Unerheblich ist der von zwei der abgelehnten Richter in ihren dienstlichen Erklärungen aus ihrer subjektiven Wahrnehmung geschilderte Ablauf ihrer Anhörung am 18. Januar 2012 vor dem Präsidium. Ebenso kann dahinstehen, ob ansonsten durch das Präsidium – wie ein anderer abgelehnter Richter, der am 18. Januar 2012 nicht angehört wurde, dienstlich erklärt hat – nach seinem subjektiven Eindruck und Empfinden ein hoher Druck aufgebaut wurde, die Rechtsprechung der Spruchgruppe 2 des Senates zu ihrer Besetzung aufzugeben. Weiterer Aufklärung, etwa durch Anhörung der Mitglieder des Präsidiums, bedarf es daher nicht. Selbst wenn die Behauptung, das Präsidium – das, mit Ausnahme des Präsidenten, aus von allen Richtern am Bundesgerichtshof gewählten Richtern am Bundesgerichtshof besteht – habe wie auch immer gearteten Druck auf die abgelehnten Richter ausgeübt, zutreffen sollte, bezog sich dieser Druck auch nach den dienstlichen Erklärungen der abgelehnten Richter nicht etwa inhaltlich auf die Entscheidung über das Rechtsmittel des Angeklagten, sondern ausschließlich darauf, dass den bei der Spruchgruppe 2 des 2. Strafsenates anhängigen Verfahren – also auch dem die Beschwerdeführer betreffenden – Fortgang gegeben wird.

Hieran fällt auf, daß der Senat zunächst insoweit ermittelt hat, als er von den Richtern der Spruchgruppe 2 dienstliche Erklärungen anforderte. Als diese vorlagen, sollte es aber auf ihren Inhalt nicht mehr ankommen. Der Senat behilft sich stattdessen mit einer Wahrunterstellung: Selbst wenn das Präsidium „wie auch immer gearteten Druck“ – also auch unzulässigen – ausgeübt hätte, so würde dieser Druck nicht auf das Recht der Angeklagten auf unabhängige und unparteiische Richter eingreifen. Allerdings stand die vom Senat nun angedeutete Variante, daß das Präsidium auf einen bestimmten Verfahrensausgang hätte hinwirken wollen (daß die Spruchgruppe 2 die Revision für begründet oder unbegründet erklärt), bislang überhaupt nicht im Raum. Eine solch eklatant verfassungswidrige Einmischung war mit den Ablehnungsgesuchen nicht behauptet worden. Warum hatte der Senat also die dienstlichen Erklärungen der Richter angefordert, wenn es nach seiner Meinung auf sie nicht ankommen konnte? Es liegt nahe, daß aufgrund des Inhalts dieser Erklärungen (sie wurden im Wortlaut nicht mitgeteilt) auch vom Senat ein unzulässiger Druck nicht mehr verneint werden konnte, jedenfalls weitere Ermittlungen, insbesondere die Anhörung der Mitglieder des Präsidiums, geboten gewesen wären, und es erst deshalb der Senat richtig fand, seine rechtliche Einordnung so nachzujustieren, daß es auf die Erklärungen nicht mehr ankäme.

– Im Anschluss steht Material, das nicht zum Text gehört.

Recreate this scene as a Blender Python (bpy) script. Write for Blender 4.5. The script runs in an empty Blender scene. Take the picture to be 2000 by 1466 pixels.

Und wie ist es um diese rechtliche Einordnung bestellt? Der Senat versucht eine erstaunliche Unterscheidung einzuführen: Richter, die von Dritten mit dem Ziel eingeschüchtert werden, entgegen ihre Überzeugung eine Revision zurückzuweisen oder ihr stattzugeben, sind nicht mehr unabhängig. Richter hingegen, die von Dritten mit dem Ziel eingeschüchtert werden, entgegen ihre Überzeugung ihre Zuständigkeit zu bejahen oder zu verneinen, sind unabhängig. Es liegt auf der Hand, daß auf diese feinsinnige Unterscheidung niemand kommen würde, wenn jene Dritten einer italienischen oder russischen Mafia angehören würden. Wenn aber, wie hier von den Antragsstellern behauptet, diese Dritten dem Präsidium des BGH angehören, scheint eine gewisse Ehrfurcht dem Senat Hemmungen aufzuerlegen, dem schweren Vorwurf nachzugehen oder ihn zu bestimmen, nachdem er ihm nachgegangen ist und schon zu tief geblickt hat, diesen Weg abzubrechen. Stattdessen flüchtete er sich in Füllmaterial wie den völlig subsumtionsirrelevanten Hinweis, daß das Präsidium ja aus gewählten Richtern bestehe (oder ist der Grad des zulässigen Druckes davon abhängig, ob die Richter gewählt oder durch ein Rotationsprinzip bestimmt werden?).

Nachtrag

Die im Beitrag gestellte Frage „Warum hatte der Senat also die dienstlichen Erklärungen der Richter angefordert, wenn es nach seiner Meinung auf sie nicht ankommen konnte?“ läßt sich auch einfacher beantworten, worauf ich später hingewiesen worden bin: Nach § 26 Abs. 3 StPO ist von einem abgelehnten Richter immer eine dienstliche Äußerung einzuholen.